- **WORK TO COMPLETE**:
Copy exactly the lines from the first line of the records below through the line containing "window('window_1', -2.5, 8.39, 10.6, 3.0, 4.26, 2, -1);", including both, and nothing else.

- **DATA FOR THE TASK**:
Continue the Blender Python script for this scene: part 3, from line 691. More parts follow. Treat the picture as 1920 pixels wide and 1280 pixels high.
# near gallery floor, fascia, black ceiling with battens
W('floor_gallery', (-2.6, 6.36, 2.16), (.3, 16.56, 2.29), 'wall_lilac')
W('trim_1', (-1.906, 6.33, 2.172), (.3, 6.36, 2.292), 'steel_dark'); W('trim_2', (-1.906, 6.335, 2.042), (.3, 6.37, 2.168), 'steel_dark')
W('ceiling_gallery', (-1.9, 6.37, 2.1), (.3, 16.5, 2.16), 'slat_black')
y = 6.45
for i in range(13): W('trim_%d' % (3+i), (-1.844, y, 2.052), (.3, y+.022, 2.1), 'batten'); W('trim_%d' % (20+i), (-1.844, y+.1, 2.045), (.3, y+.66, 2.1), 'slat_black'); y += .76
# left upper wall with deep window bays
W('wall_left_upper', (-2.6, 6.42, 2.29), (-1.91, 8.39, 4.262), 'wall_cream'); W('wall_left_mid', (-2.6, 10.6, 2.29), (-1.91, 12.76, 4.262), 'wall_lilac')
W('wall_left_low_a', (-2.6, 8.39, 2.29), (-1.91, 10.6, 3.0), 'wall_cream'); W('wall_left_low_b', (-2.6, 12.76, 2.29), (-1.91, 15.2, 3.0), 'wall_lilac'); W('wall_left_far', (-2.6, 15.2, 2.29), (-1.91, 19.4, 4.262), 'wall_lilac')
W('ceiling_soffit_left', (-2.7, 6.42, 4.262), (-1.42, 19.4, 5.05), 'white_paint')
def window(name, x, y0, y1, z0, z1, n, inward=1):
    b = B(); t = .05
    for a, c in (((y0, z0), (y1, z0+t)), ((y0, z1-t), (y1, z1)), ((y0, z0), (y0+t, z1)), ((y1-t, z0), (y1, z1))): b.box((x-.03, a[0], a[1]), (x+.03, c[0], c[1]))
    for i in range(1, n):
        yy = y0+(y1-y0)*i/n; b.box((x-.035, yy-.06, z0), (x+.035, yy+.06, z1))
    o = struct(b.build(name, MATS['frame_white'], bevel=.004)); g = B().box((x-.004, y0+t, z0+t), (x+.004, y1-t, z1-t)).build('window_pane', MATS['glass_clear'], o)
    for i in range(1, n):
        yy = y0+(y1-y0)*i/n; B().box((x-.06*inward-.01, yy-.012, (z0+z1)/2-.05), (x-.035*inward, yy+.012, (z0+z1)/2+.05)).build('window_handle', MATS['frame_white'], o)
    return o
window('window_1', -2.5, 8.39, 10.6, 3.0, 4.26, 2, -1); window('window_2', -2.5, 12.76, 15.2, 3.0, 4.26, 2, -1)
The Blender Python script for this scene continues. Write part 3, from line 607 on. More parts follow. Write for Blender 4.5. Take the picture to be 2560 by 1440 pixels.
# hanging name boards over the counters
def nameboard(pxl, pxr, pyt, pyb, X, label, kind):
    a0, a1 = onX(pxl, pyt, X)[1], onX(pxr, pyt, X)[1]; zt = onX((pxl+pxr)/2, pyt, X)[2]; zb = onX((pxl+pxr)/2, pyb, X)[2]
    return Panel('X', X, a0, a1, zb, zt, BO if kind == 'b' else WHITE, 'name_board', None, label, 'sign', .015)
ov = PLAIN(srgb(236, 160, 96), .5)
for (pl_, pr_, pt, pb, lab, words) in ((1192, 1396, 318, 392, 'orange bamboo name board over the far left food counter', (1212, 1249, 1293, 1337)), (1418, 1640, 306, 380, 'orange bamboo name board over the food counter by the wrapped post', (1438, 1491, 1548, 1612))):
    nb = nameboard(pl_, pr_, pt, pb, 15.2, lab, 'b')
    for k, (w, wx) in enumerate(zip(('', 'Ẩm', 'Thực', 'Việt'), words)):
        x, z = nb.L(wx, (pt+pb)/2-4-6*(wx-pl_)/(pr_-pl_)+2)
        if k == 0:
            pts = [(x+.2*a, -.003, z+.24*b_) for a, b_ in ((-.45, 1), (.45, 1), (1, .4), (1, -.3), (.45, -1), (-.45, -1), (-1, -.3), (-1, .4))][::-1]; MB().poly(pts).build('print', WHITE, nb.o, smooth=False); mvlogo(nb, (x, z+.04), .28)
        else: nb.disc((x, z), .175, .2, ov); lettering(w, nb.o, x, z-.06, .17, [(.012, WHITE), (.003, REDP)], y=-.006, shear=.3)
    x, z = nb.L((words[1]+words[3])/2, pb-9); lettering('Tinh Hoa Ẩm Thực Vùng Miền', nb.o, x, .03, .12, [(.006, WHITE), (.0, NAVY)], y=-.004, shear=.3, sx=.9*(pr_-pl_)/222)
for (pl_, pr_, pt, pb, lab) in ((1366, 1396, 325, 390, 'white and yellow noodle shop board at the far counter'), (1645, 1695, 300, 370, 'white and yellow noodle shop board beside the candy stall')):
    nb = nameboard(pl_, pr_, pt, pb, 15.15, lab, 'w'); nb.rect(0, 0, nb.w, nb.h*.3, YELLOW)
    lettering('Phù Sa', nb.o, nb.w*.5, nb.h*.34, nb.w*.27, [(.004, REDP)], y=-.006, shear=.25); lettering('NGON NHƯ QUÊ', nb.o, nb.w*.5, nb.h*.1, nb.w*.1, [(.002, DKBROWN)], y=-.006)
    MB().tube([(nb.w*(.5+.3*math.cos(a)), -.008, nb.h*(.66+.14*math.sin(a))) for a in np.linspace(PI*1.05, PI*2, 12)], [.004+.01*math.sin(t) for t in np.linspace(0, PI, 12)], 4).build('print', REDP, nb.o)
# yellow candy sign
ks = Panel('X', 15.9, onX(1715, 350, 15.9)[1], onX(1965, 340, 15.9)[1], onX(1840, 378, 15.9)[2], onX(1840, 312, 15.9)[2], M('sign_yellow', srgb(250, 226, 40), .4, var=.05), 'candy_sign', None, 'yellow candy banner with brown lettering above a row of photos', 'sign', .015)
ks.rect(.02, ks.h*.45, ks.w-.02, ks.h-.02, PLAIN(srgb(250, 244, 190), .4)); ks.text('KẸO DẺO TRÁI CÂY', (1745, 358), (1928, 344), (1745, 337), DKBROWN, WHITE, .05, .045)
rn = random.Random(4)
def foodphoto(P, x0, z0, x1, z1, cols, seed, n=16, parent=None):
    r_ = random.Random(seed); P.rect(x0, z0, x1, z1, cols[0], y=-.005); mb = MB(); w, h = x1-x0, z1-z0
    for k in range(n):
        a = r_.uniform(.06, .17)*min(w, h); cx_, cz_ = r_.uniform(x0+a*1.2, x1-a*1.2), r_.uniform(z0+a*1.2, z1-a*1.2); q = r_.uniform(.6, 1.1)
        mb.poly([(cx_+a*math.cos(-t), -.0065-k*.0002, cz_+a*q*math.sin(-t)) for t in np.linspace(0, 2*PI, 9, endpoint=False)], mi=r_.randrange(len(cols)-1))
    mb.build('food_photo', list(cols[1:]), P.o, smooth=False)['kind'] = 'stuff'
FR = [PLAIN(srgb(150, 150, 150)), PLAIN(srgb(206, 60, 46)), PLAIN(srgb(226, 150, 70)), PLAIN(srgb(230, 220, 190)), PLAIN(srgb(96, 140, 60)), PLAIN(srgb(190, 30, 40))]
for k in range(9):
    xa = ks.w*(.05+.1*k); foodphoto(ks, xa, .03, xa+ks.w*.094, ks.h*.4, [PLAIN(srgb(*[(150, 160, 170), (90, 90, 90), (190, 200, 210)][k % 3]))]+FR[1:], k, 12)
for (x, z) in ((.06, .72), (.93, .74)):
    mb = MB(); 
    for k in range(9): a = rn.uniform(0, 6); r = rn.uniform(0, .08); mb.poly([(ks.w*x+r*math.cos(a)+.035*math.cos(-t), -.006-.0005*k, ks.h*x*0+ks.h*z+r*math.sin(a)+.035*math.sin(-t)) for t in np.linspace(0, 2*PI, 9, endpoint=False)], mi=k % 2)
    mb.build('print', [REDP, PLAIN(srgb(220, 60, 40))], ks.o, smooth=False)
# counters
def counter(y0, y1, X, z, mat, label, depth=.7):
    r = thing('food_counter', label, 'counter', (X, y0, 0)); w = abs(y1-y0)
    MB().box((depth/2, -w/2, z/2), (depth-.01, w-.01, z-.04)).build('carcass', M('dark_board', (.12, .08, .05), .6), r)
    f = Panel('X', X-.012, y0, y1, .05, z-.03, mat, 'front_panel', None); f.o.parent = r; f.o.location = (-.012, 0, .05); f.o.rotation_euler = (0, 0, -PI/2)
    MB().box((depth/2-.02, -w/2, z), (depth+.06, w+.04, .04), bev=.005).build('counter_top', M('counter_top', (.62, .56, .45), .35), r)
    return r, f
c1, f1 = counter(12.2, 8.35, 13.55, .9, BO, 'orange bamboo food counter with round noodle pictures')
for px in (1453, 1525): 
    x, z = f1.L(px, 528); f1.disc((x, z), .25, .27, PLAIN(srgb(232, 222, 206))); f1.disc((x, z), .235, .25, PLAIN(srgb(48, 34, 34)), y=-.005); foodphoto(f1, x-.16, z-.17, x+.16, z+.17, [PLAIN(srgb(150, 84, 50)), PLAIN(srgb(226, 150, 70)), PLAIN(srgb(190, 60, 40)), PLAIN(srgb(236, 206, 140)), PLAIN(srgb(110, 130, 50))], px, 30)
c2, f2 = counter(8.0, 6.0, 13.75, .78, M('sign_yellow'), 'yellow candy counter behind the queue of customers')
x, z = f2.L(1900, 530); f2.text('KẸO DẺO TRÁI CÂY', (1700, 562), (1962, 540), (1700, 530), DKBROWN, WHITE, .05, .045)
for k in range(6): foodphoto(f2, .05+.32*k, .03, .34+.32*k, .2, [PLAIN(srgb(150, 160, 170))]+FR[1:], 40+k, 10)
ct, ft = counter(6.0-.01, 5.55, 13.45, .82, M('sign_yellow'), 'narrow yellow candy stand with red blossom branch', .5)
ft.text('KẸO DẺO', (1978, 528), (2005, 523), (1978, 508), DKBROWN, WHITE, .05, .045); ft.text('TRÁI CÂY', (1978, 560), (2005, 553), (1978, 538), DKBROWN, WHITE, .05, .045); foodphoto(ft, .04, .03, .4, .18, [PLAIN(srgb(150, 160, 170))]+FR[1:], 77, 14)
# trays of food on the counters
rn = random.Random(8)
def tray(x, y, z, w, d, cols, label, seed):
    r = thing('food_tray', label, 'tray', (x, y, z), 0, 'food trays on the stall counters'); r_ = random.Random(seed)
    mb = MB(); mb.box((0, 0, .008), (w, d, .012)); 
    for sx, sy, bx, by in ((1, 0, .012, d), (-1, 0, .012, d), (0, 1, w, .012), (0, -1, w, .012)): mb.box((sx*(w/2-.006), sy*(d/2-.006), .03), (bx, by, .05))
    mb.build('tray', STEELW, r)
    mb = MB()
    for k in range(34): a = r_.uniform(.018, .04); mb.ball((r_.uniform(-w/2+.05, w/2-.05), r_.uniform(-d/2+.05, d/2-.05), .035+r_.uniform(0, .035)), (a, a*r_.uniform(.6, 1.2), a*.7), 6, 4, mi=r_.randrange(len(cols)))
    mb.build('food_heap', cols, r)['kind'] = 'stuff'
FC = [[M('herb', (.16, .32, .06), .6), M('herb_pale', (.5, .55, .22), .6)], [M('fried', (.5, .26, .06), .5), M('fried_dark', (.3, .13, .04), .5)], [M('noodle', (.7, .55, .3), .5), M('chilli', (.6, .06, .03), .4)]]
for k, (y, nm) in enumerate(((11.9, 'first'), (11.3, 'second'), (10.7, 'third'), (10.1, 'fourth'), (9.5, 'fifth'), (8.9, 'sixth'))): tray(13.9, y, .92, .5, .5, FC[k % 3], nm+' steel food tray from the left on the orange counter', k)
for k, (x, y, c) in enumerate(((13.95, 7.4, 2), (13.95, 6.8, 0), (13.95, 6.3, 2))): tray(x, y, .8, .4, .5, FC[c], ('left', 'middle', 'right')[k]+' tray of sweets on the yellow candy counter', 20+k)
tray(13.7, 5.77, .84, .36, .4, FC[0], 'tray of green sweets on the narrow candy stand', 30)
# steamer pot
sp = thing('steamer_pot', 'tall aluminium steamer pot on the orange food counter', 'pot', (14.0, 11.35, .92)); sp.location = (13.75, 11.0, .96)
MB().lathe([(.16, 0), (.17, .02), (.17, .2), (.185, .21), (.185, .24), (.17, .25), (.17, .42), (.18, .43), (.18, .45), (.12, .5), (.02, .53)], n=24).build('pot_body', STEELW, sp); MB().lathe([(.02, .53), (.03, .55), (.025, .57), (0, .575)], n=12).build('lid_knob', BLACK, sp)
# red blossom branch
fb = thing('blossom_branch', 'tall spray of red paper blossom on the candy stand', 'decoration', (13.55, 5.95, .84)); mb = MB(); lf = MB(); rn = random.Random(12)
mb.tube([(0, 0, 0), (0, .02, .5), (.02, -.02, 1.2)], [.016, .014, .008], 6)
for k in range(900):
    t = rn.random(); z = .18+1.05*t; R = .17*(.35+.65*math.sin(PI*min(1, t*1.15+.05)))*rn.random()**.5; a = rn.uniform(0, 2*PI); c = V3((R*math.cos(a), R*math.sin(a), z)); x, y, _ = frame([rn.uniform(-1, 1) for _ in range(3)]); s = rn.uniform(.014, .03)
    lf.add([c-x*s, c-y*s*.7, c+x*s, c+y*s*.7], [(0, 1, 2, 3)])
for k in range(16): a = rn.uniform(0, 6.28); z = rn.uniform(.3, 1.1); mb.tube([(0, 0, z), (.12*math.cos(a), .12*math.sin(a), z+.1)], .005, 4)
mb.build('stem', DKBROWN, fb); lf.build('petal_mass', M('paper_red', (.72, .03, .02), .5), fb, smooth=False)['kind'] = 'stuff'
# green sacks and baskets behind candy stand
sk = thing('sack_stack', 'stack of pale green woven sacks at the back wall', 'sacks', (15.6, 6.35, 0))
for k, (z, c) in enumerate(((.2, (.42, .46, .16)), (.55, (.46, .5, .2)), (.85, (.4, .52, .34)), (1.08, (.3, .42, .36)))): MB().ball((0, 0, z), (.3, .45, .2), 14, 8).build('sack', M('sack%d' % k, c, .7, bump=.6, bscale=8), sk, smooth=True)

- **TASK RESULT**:
Continue the Blender Python script for this scene: part 3, from line 691. More parts follow. Treat the picture as 1920 pixels wide and 1280 pixels high.
# near gallery floor, fascia, black ceiling with battens
W('floor_gallery', (-2.6, 6.36, 2.16), (.3, 16.56, 2.29), 'wall_lilac')
W('trim_1', (-1.906, 6.33, 2.172), (.3, 6.36, 2.292), 'steel_dark'); W('trim_2', (-1.906, 6.335, 2.042), (.3, 6.37, 2.168), 'steel_dark')
W('ceiling_gallery', (-1.9, 6.37, 2.1), (.3, 16.5, 2.16), 'slat_black')
y = 6.45
for i in range(13): W('trim_%d' % (3+i), (-1.844, y, 2.052), (.3, y+.022, 2.1), 'batten'); W('trim_%d' % (20+i), (-1.844, y+.1, 2.045), (.3, y+.66, 2.1), 'slat_black'); y += .76
# left upper wall with deep window bays
W('wall_left_upper', (-2.6, 6.42, 2.29), (-1.91, 8.39, 4.262), 'wall_cream'); W('wall_left_mid', (-2.6, 10.6, 2.29), (-1.91, 12.76, 4.262), 'wall_lilac')
W('wall_left_low_a', (-2.6, 8.39, 2.29), (-1.91, 10.6, 3.0), 'wall_cream'); W('wall_left_low_b', (-2.6, 12.76, 2.29), (-1.91, 15.2, 3.0), 'wall_lilac'); W('wall_left_far', (-2.6, 15.2, 2.29), (-1.91, 19.4, 4.262), 'wall_lilac')
W('ceiling_soffit_left', (-2.7, 6.42, 4.262), (-1.42, 19.4, 5.05), 'white_paint')
def window(name, x, y0, y1, z0, z1, n, inward=1):
    b = B(); t = .05
    for a, c in (((y0, z0), (y1, z0+t)), ((y0, z1-t), (y1, z1)), ((y0, z0), (y0+t, z1)), ((y1-t, z0), (y1, z1))): b.box((x-.03, a[0], a[1]), (x+.03, c[0], c[1]))
    for i in range(1, n):
        yy = y0+(y1-y0)*i/n; b.box((x-.035, yy-.06, z0), (x+.035, yy+.06, z1))
    o = struct(b.build(name, MATS['frame_white'], bevel=.004)); g = B().box((x-.004, y0+t, z0+t), (x+.004, y1-t, z1-t)).build('window_pane', MATS['glass_clear'], o)
    for i in range(1, n):
        yy = y0+(y1-y0)*i/n; B().box((x-.06*inward-.01, yy-.012, (z0+z1)/2-.05), (x-.035*inward, yy+.012, (z0+z1)/2+.05)).build('window_handle', MATS['frame_white'], o)
    return o
window('window_1', -2.5, 8.39, 10.6, 3.0, 4.26, 2, -1); window('window_2', -2.5, 12.76, 15.2, 3.0, 4.26, 2, -1)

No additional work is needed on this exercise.